Part 382 does not require carriers to make modifications that would constitute an undue burden or would fundamentally alter their programs (382.13(c)). Therefore, the following are not required in providing accommodations for users of service animals

  • Requiring another passenger to give up all or a most of the space in front of his or her seat to accommodate a service animal. (There is nothing wrong with asking another passenger if the passenger would mind sharing foot space with a service animal, as distinct from telling the passenger that he or she must do so. Indeed, finding a passenger willing to share space is a common, and acceptable, method of finding an appropriate place for someone traveling with a service animal that may not be able to be seated in his or her original seat location.

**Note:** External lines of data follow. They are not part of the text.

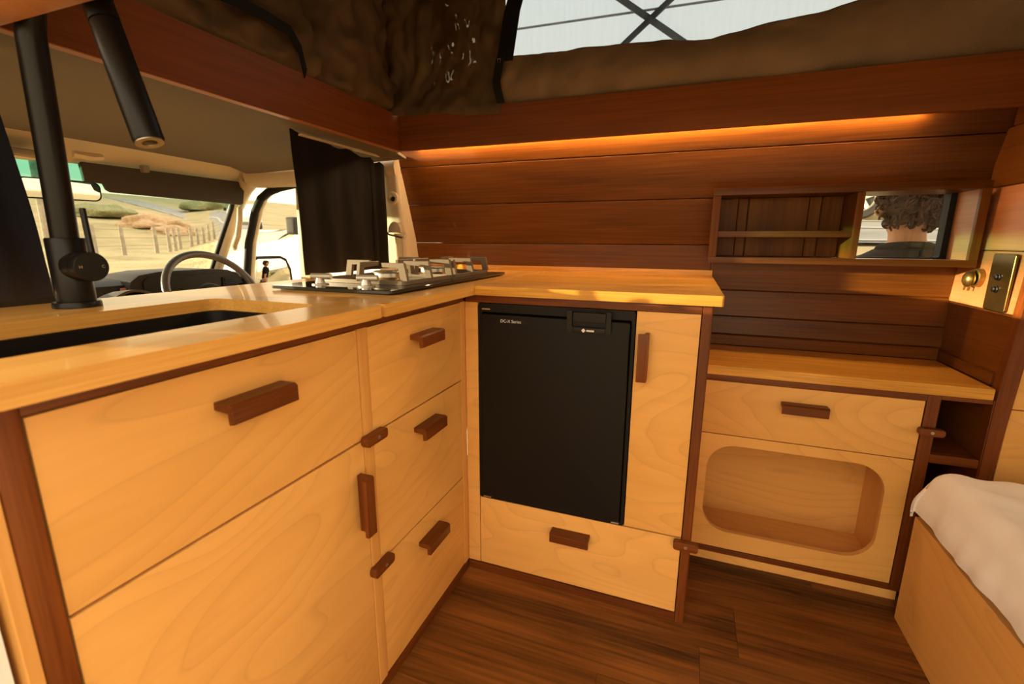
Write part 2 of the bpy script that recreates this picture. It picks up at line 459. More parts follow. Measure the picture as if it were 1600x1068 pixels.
# floor: vinyl planks running along the van
fl = sempty('floor', (0, .8, 0), 'dark walnut plank floor')
pw = .182; k = 0
y = -0.62
while y < 2.0:
    x = -0.66 - [0.35, .95, .1, .7, .45][k % 5]
    while x < 2.3:
        L = 1.22
        x0, x1 = max(x, -1.25), min(x + L, 2.3)
        if x1 - x0 > .02:
            bm = bm_new(); box(bm, x0 + .0004, x1 - .0004, y + .0004, y + pw - .0004, -.012, 0.0)
            obj('plank', bm, 'walnut', fl)
        x += L
    y += pw; k += 1
bm = bm_new(); box(bm, -1.3, 2.32, -.64, 2.02, -.06, -.0125); obj('subfloor', bm, 'dark_in', fl)

# timber-lined side wall
wr = sempty('wall_right', (0, 1.97, .7), 'red cedar board lining of the van side')
def wall_board(x0, x1, z0, z1, name='board'):
    g = .0005; c = .0045
    a, b = z0 + g, z1 - g
    poly = [(WY(a), a), (WY(b - c), b - c), (WY(b) + c * 1.1, b), (WY(b) + .014, b), (WY(a) + .014, a)]
    bm = bm_new(); prism(bm, poly, 'x', x0, x1)
    return obj(name, bm, 'cedar_x', wr, smooth=20)
XL, XR = -1.262, .86
wall_board(XL, XR, .60, .752); wall_board(XL, XR, .752, .821); wall_board(XL, XR, .821, .92)
wall_board(XL, .078, .92, 1.09); wall_board(.080, XR, .92, 1.046)
wall_board(XL, .088, 1.09, 1.259)
wall_board(XL, XR + .02, 1.259, 1.42); wall_board(XL, XR + .02, 1.42, 1.50); wall_board(XL, XR + .02, 1.50, 1.60)
# painted outer skin of the van with the window opening
for n, (x0, x1, z0, z1) in enumerate([(-1.27, .49, .85, 1.62), (.80, 2.3, .85, 1.62), (.49, .80, .85, 1.03), (.49, .80, 1.275, 1.62), (-1.27, 2.3, -.2, .85)]):
    bm = bm_new(); box(bm, x0, x1, 2.035, 2.05, z0, z1); obj('skin_panel', bm, 'white_paint', wr)

# return panel beside the bed (leans a little with the wall)
def RX(z): return .824 + .034 * (z - .7)
rp = sempty('wall_rear', (.83, 1.8, .7), 'return panel of horizontal boards beside the bed')
for i, (z0, z1, mt) in enumerate([(.690, .735, 'cedar_y'), (.735, .908, 'cedar_y'), (.908, 1.078, 'pale_sunlit_y'), (1.078, 1.262, 'pale_sunlit_y'), (1.262, 1.43, 'cedar_y'), (1.43, 1.60, 'cedar_y')]):  # sunlit band put into the middle boards' paler colour, shaded ones stay cedar
    a, b = z0 + .001, z1 - .001
    poly = [(RX(a), a + .002), (RX(b), b - .002), (RX(b) + .002, b), (RX(b) + .014, b), (RX(a) + .014, a), (RX(a) + .002, a)]
    bm = bm_new(); prism(bm, poly, 'y', 1.635, WY((a + b) / 2) + .004)
    obj('board', bm, mt, rp, smooth=20)
bm = bm_new()      # dark corner post at the front edge of the panel
prism(bm, [(.816, 0.0), (.846, 0.0), (.846, .47), (.880, 1.46), (.850, 1.46), (.816, .68)], 'y', 1.598, 1.634)
obj('corner_post', bm, 'maho_z', rp)
for z0, z1 in ((0.0, .654), (.657, 1.46)):
    bm = bm_new(); box(bm, .885 if z0 > .5 else .854, 2.3, 1.606, 1.624, z0, z1, .001, 1)
    obj('ply_panel', bm, 'ply_x', rp)
bm = bm_new(); prism(bm, [(.853, .657), (.8845, .657), (.8845, 1.46), (.881, 1.46)], 'y', 1.606, 1.624); obj('ply_fillet', bm, 'ply_x', rp)
# skirting strips round the low shelf
bm = bm_new(); box(bm, .075, .812, 1.935, 1.956, .7115, .751, .002, 1); struct(obj('baseboard_right', bm, 'cedar_x'), 'cedar skirting strip along the side wall above the low shelf')
bm = bm_new(); box(bm, .812, .8235, 1.636, 1.956, .7115, .745, .002, 1); struct(obj('baseboard_rear', bm, 'cedar_y'), 'cedar skirting strip under the return panel')

# timber header beams round the roof opening
bm = bm_new(); box(bm, -1.154, 2.3, 1.75, 1.772, 1.461, 1.598, .003, 2)
struct(obj('trim_1', bm, 'beam_x'), 'long mahogany header beam above the side wall')
bm = bm_new(); prism(bm, [(-1.155, 1.461), (-1.155, 1.598), (-1.177, 1.598), (-1.177, 1.461)], 'y', .50, 1.772, .003)
struct(obj('trim_2', bm, 'beam_y'), 'mahogany header beam across the van behind the cab')
bm = bm_new(); prism(bm, [(.478, 1.458), (.50, 1.448), (.515, 1.448), (.53, 1.462), (.53, 1.60), (.478, 1.60)], 'x', -1.154, 2.3, .0)
struct(obj('trim_3', bm, 'pale_sunlit_y'), 'pale timber header beam over the sliding door')
bm = bm_new(); box(bm, -1.25, 2.3, 1.773, 1.90, 1.498, 1.506); struct(obj('trim_4', bm, 'cedar_x'), 'narrow soffit board behind the header beam')
bm = bm_new(); box(bm, -1.18, -1.156, .535, 1.745, 1.4578, 1.4608, .0008, 1); struct(obj('trim_5', bm, 'pale_sunlit_y'), 'thin pale edging under the cross beam')

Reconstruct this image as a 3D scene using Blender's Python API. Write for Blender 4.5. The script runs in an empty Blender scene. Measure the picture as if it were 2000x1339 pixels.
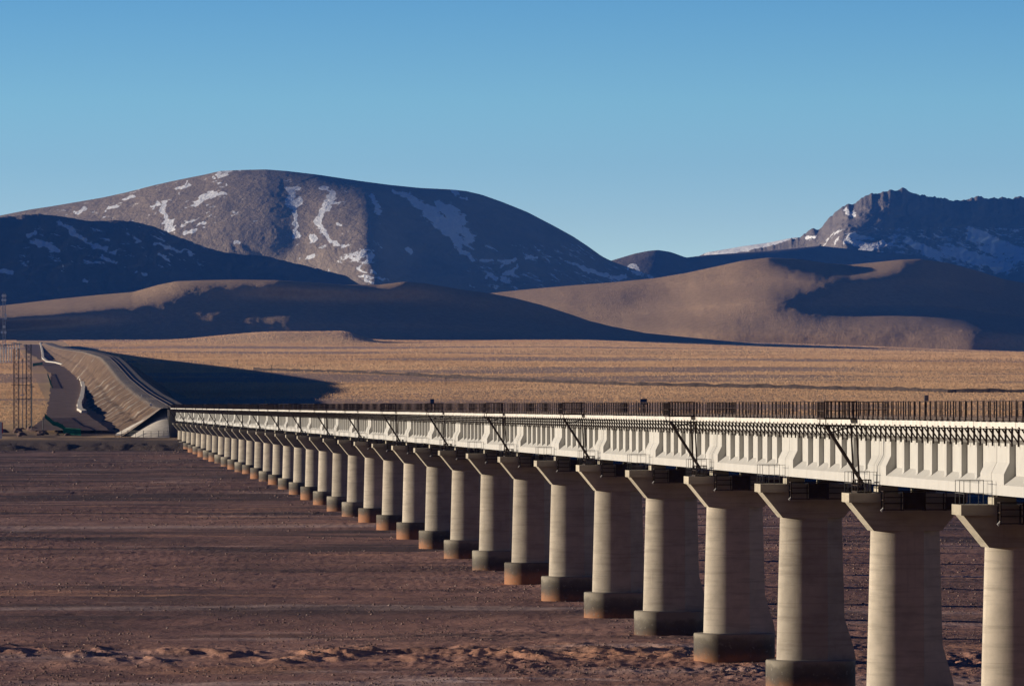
import bpy, math, random
import numpy as np
from mathutils import Vector

S = bpy.context.scene
C = S.collection
rng = random.Random(7)

# ------------------------------------------------------------------ camera, sky, sun, exposure
F = 11700.0          # focal length in photo pixels (2000 px wide)
HZ = 791.0           # pixel row of the eye-level horizon
EYE = 14.0
cam_d = bpy.data.cameras.new("camera")
cam_d.sensor_width = 36.0
cam_d.lens = 36.0 * F / 2000.0
cam_d.shift_y = (HZ - 669.5) / 2000.0
cam_d.clip_start = 1.0
cam_d.clip_end = 60000.0
cam = bpy.data.objects.new("camera", cam_d)
C.objects.link(cam)
cam.location = (0, 0, EYE)
cam.rotation_euler = (math.radians(90), 0, 0)
S.camera = cam

SUN_EL = math.radians(6.7)
SUN_TOWARD = math.radians(8.0)   # sun stands left, this much beyond (+) / behind (-) the picture plane
sun_dir = Vector((-math.cos(SUN_EL) * math.cos(SUN_TOWARD), math.cos(SUN_EL) * math.sin(SUN_TOWARD), math.sin(SUN_EL)))
sd = bpy.data.lights.new("sun", 'SUN')
sd.energy = 5.0
sd.angle = math.radians(0.5)
sd.color = (1.0, 0.86, 0.68)
sun = bpy.data.objects.new("sun", sd)
C.objects.link(sun)
sun.rotation_euler = sun_dir.to_track_quat('Z', 'Y').to_euler()

W = bpy.data.worlds.new("World")
S.world = W
W.use_nodes = True
wt = W.node_tree
wt.nodes.clear()
wo = wt.nodes.new('ShaderNodeOutputWorld')
wb = wt.nodes.new('ShaderNodeBackground')
sky = wt.nodes.new('ShaderNodeTexSky')
sky.sky_type = 'NISHITA'
sky.sun_disc = False
sky.sun_elevation = SUN_EL
sky.sun_rotation = math.atan2(sun_dir.x, sun_dir.y)
sky.altitude = 4600
sky.air_density = 1.0
sky.dust_density = 0.3
sky.ozone_density = 2.0
wb.inputs['Strength'].default_value = 0.15
# thin dry air at altitude: the blue deepens fast above the horizon, so the elevation is read steeper
tc = wt.nodes.new('ShaderNodeTexCoord')
mp = wt.nodes.new('ShaderNodeVectorMath'); mp.operation = 'MULTIPLY'
mp.inputs[1].default_value = (1, 1, 5.0)
nm = wt.nodes.new('ShaderNodeVectorMath'); nm.operation = 'NORMALIZE'
wt.links.new(tc.outputs['Generated'], mp.inputs[0])
wt.links.new(mp.outputs[0], nm.inputs[0])
wt.links.new(nm.outputs[0], sky.inputs['Vector'])
# deep high-plateau blue: tint the sky by elevation
sz = wt.nodes.new('ShaderNodeSeparateXYZ'); wt.links.new(tc.outputs['Generated'], sz.inputs[0])
rp = wt.nodes.new('ShaderNodeValToRGB'); wt.links.new(sz.outputs[2], rp.inputs[0])
stops = [(0.0, (2.9, 1.95, 1.1)), (0.03, (2.45, 1.88, 1.2)), (0.05, (2.1, 2.2, 1.47)), (0.066, (1.55, 2.0, 1.6)), (0.10, (0.34, 0.82, 1.20)), (0.22, (0.05, 0.24, 0.66)), (1.0, (0.03, 0.10, 0.26))]
el_ = rp.color_ramp.elements
while len(el_) < len(stops): el_.new(0.5)
for e_, (p_, c_) in zip(el_, stops):
    e_.position = p_; e_.color = (*c_, 1)
mx = wt.nodes.new('ShaderNodeMix'); mx.data_type = 'RGBA'; mx.blend_type = 'MULTIPLY'; mx.inputs[0].default_value = 1.0
wt.links.new(sky.outputs[0], mx.inputs[6]); wt.links.new(rp.outputs[0], mx.inputs[7])
wt.links.new(mx.outputs[2], wb.inputs['Color'])
wt.links.new(wb.outputs[0], wo.inputs['Surface'])

S.view_settings.view_transform = 'Standard'
S.view_settings.look = 'None'
S.view_settings.gamma = 1.0
S.view_settings.exposure = 0.45
S.cycles.use_denoising = True
S.cycles.max_bounces = 5
S.cycles.diffuse_bounces = 1
S.cycles.volume_bounces = 0

# ------------------------------------------------------------------ helpers
def P(x, y, Y):
    """photo pixel at depth Y -> world point"""
    return ((x - 1000.0) / F * Y, Y, EYE + (HZ - y) / F * Y)

def tag(o, label=None, cat=None, group=None, kind=None):
    if label: o["label"] = label
    if cat: o["category"] = cat
    if group: o["group"] = group
    if kind: o["kind"] = kind
    return o

def empty(name, loc=(0, 0, 0), rz=0.0):
    o = bpy.data.objects.new(name, None)
    o.empty_display_size = 0.5
    C.objects.link(o)
    o.location = loc
    o.rotation_euler = (0, 0, rz)
    return o

class MB:
    def __init__(self):
        self.v = []; self.f = []
    def poly(self, pts, faces):
        b = len(self.v)
        self.v += [tuple(p) for p in pts]
        self.f += [tuple(b + i for i in f) for f in faces]
        return self
    def box(self, x0, x1, y0, y1, z0, z1):
        p = [(x0,y0,z0),(x1,y0,z0),(x1,y1,z0),(x0,y1,z0),(x0,y0,z1),(x1,y0,z1),(x1,y1,z1),(x0,y1,z1)]
        return self.poly(p, [(3,2,1,0),(4,5,6,7),(0,1,5,4),(1,2,6,5),(2,3,7,6),(3,0,4,7)])
    def prism(self, prof, y0, y1):
        """closed (x,z) outline extruded along y"""
        n = len(prof)
        p = [(a, y0, b) for a, b in prof] + [(a, y1, b) for a, b in prof]
        fs = [(i, (i+1) % n, n + (i+1) % n, n + i) for i in range(n)]
        fs += [tuple(range(n-1, -1, -1)), tuple(range(n, 2*n))]
        return self.poly(p, fs)
    def loft(self, rings, cap=True):
        n = len(rings[0]); b = []
        for r in rings: b += list(r)
        fs = []
        for k in range(len(rings)-1):
            for i in range(n):
                j = (i+1) % n
                fs.append((k*n+i, k*n+j, (k+1)*n+j, (k+1)*n+i))
        if cap:
            fs += [tuple(range(n-1, -1, -1)), tuple(range((len(rings)-1)*n, len(rings)*n))]
        return self.poly(b, fs)
    def bar(self, a, b, w, n=4):
        a = Vector(a); b = Vector(b); d = (b-a).normalized()
        up = Vector((0, 0, 1)) if abs(d.z) < 0.95 else Vector((0, 1, 0))
        s = d.cross(up).normalized(); u = s.cross(d)
        off = math.pi/4 if n == 4 else 0
        r = w/2*(math.sqrt(2) if n == 4 else 1)
        ring = lambda c: [tuple(c + s*(r*math.cos(off+2*math.pi*i/n)) + u*(r*math.sin(off+2*math.pi*i/n))) for i in range(n)]
        return self.loft([ring(a), ring(b)])
    def build(self, name, mat, parent=None, smooth=False):
        me = bpy.data.meshes.new(name)
        me.from_pydata(self.v, [], self.f)
        import bmesh
        bm = bmesh.new(); bm.from_mesh(me)
        bmesh.ops.recalc_face_normals(bm, faces=bm.faces)
        bm.to_mesh(me); bm.free()
        me.materials.append(mat)
        if smooth:
            me.polygons.foreach_set('use_smooth', [True]*len(me.polygons))
        o = bpy.data.objects.new(name, me)
        C.objects.link(o)
        if parent: o.parent = parent
        return o

def grid_mesh(name, V, mat, attrs=None, smooth=True):
    """V: (rows, cols, 3)"""
    nr, nc = V.shape[:2]
    me = bpy.data.meshes.new(name)
    me.vertices.add(nr*nc)
    me.vertices.foreach_set('co', V.reshape(-1).astype(np.float32))
    i = np.arange(nr-1)[:, None]*nc + np.arange(nc-1)[None, :]
    q = np.stack([i, i+1, i+nc+1, i+nc], -1).reshape(-1)
    nq = (nr-1)*(nc-1)
    me.loops.add(nq*4); me.polygons.add(nq)
    me.loops.foreach_set('vertex_index', q.astype(np.int32))
    me.polygons.foreach_set('loop_start', (np.arange(nq)*4).astype(np.int32))
    if smooth: me.polygons.foreach_set('use_smooth', np.ones(nq, dtype=bool))
    me.update(); me.validate()
    for k, a in (attrs or {}).items():
        at = me.attributes.new(k, 'FLOAT', 'POINT')
        at.data.foreach_set('value', a.reshape(-1).astype(np.float32))
    me.materials.append(mat)
    o = bpy.data.objects.new(name, me)
    C.objects.link(o)
    return o

_tab = np.random.RandomState(3).rand(512, 512)
def vnoise(x, y, seed=0):
    x = x + seed*17.31; y = y + seed*9.77
    xi = np.floor(x).astype(int); yi = np.floor(y).astype(int)
    fx = x-xi; fy = y-yi
    fx = fx*fx*fx*(fx*(fx*6-15)+10); fy = fy*fy*fy*(fy*(fy*6-15)+10)
    g = lambda a, b: _tab[(a) % 512, (b) % 512]
    return (g(xi, yi)*(1-fx)+g(xi+1, yi)*fx)*(1-fy)+(g(xi, yi+1)*(1-fx)+g(xi+1, yi+1)*fx)*fy
def fbm(x, y, octv=4, seed=0, gain=0.5):
    s = 0; a = 1; t = 0
    for o in range(octv):
        s = s + a*(vnoise(x*2**o, y*2**o, seed+o*3)-0.5); t += a; a *= gain
    return s/t*2
def sstep(a, b, x):
    t = np.clip((x-a)/(b-a), 0, 1); return t*t*(3-2*t)

# ------------------------------------------------------------------ materials
def new_mat(name, rough=0.85):
    m = bpy.data.materials.new(name); m.use_nodes = True
    nt = m.node_tree; nt.nodes.clear()
    o = nt.nodes.new('ShaderNodeOutputMaterial'); b = nt.nodes.new('ShaderNodeBsdfPrincipled')
    b.inputs['Roughness'].default_value = rough
    b.inputs['Specular IOR Level'].default_value = 0.15
    nt.links.new(b.outputs[0], o.inputs['Surface'])
    return m, nt, b
class N:
    """tiny node-graph writer"""
    def __init__(self, nt): self.nt = nt
    def n(self, t, **kw):
        x = self.nt.nodes.new(t)
        for k, v in kw.items(): setattr(x, k, v)
        return x
    def link(self, a, b): self.nt.links.new(a, b)
    def coord(self, kind='Object', scale=(1, 1, 1)):
        if kind == 'World':
            g = self.n('ShaderNodeNewGeometry'); s = g.outputs['Position']
        else:
            s = self.n('ShaderNodeTexCoord').outputs[kind]
        m = self.n('ShaderNodeVectorMath', operation='MULTIPLY'); m.inputs[1].default_value = scale
        self.link(s, m.inputs[0]); return m.outputs[0]
    def noise(self, vec, scale, detail=4, rough=0.55, dist=0):
        x = self.n('ShaderNodeTexNoise'); x.inputs['Scale'].default_value = scale
        x.inputs['Detail'].default_value = detail; x.inputs['Roughness'].default_value = rough
        x.inputs['Distortion'].default_value = dist
        self.link(vec, x.inputs['Vector']); return x.outputs['Fac']
    def ramp(self, fac, stops, interp='LINEAR'):
        r = self.n('ShaderNodeValToRGB'); r.color_ramp.interpolation = interp
        el = r.color_ramp.elements
        while len(el) < len(stops): el.new(0.5)
        for e, (p, c) in zip(el, stops):
            e.position = p; e.color = (*c, 1) if len(c) == 3 else c
        self.link(fac, r.inputs[0]); return r.outputs[0]
    def mix(self, fac, a, b, mode='MIX'):
        x = self.n('ShaderNodeMix', data_type='RGBA', blend_type=mode)
        for sock, v in ((x.inputs[0], fac), (x.inputs[6], a), (x.inputs[7], b)):
            if hasattr(v, 'links'): self.link(v, sock)
            elif isinstance(v, (int, float)): sock.default_value = v
            else: sock.default_value = (*v, 1)
        return x.outputs[2]
    def math(self, op, a, b=0.0, c=None, clamp=False):
        x = self.n('ShaderNodeMath', operation=op, use_clamp=clamp)
        for sock, v in zip(x.inputs, (a, b, c)):
            if v is None: continue
            if hasattr(v, 'links'): self.link(v, sock)
            else: sock.default_value = v
        return x.outputs[0]
    def attr(self, name):
        return self.n('ShaderNodeAttribute', attribute_name=name).outputs['Fac']
    def bump(self, h, strength, dist, bsdf):
        b = self.n('ShaderNodeBump'); b.inputs['Strength'].default_value = strength
        b.inputs['Distance'].default_value = dist
        self.link(h, b.inputs['Height']); self.link(b.outputs[0], bsdf.inputs['Normal'])
    def blades(self, k, kz, bsdf, base=None):
        """grass blades / stones far smaller than a pixel: scatter the shading normal"""
        pos = self.n('ShaderNodeNewGeometry')
        wn = self.n('ShaderNodeTexWhiteNoise', noise_dimensions='3D')
        self.link(pos.outputs['Position'], wn.inputs['Vector'])
        a = self.n('ShaderNodeVectorMath', operation='SUBTRACT'); a.inputs[1].default_value = (.5, .5, .5)
        self.link(wn.outputs['Color'], a.inputs[0])
        m = self.n('ShaderNodeVectorMath', operation='MULTIPLY'); m.inputs[1].default_value = (2*k, 2*k, 2*kz)
        self.link(a.outputs[0], m.inputs[0])
        ad = self.n('ShaderNodeVectorMath', operation='ADD')
        self.link(m.outputs[0], ad.inputs[0]); self.link(base if base else pos.outputs['Normal'], ad.inputs[1])
        no = self.n('ShaderNodeVectorMath', operation='NORMALIZE'); self.link(ad.outputs[0], no.inputs[0])
        self.link(no.outputs[0], bsdf.inputs['Normal'])
    def bumpn(self, h, strength, dist):
        b = self.n('ShaderNodeBump'); b.inputs['Strength'].default_value = strength
        b.inputs['Distance'].default_value = dist
        self.link(h, b.inputs['Height']); return b.outputs[0]
    def sep(self, vec):
        x = self.n('ShaderNodeSeparateXYZ'); self.link(vec, x.inputs[0]); return x.outputs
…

  • Denying transportation to any individual on a flight in order to provide an accommodation to a passenger with a service animal;

  • Furnishing more than one seat per ticket; and

  • Providing a seat in a class of service other than the one the passenger has purchased. (While a carrier is not required to do so, there could be situations in which the carrier could voluntarily reseat a passenger with a service animal in a different seating class. For example, suppose that the economy cabin is completely full and no alternate seat location in that cabin can be found for a service animal that cannot be seated at the passenger’ original seat location. If the business or first class cabin has vacant space, the carrier could choose to move the passenger and animal into the vacant space, rather than make the passenger and animal take a later flight.)